I had friends with a goldfish that they found had jumped out, and was half dried out on the floor so he'd been out for more than a few minutes. They put him back in the tank and he recovered and went on to live for years. Goldfish are amazing.

I'd reiterate what others have said though. While they can survive in cramped conditions and little air, it's much kinder to give them space and clean, conditioned water. If you get plants for the tank I'd recommend something fast growing and tough, as they tend to destroy /eat the rest. This stuff is good:
http://www.liveaquaria.com/product/prod ... pcatid=780
The beauty of live plants is they'll also absorb some of the nitrates produced by the waste and so act as a bit of a buffer, as well as produce a bit of oxygen.

And if you want some smaller fishy companions (assuming he's not big enough to eat them!) then danios are good, come in a variety of patterns and are hardy in cold water. And are usually dirt cheap, too (at least here!).
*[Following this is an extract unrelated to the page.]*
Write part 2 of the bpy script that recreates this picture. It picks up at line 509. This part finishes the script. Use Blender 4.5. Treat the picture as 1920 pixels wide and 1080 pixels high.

Author:  Boven [ Mon Sep 28, 2015 11:28 am ]
Post subject:  Re: The Goldfish Tom

cowmuflage wrote:
Just wait they are a gate way drug you'll be having tetras in no time :P


And tetras lead to platies and danios and before you know it, you bring one of these guys home from the pet store:
Image

That's Bubba when I brought him (her?) home 4 years ago. He was about 2.5" or so long back then. Now he's 13 or 14" and probably weighs in at around 2.5-3 pounds.

Author:  Syleye [ Mon Sep 28, 2015 10:40 pm ]
Post subject:  Re: The Goldfish Tom

Oh wow he's lovely

Author:  Boven [ Tue Sep 29, 2015 1:04 pm ]
Post subject:  Re: The Goldfish Tom

Syleye wrote:
Oh wow he's lovely

He's a big, hulking fishbeast now. Grumpy, too.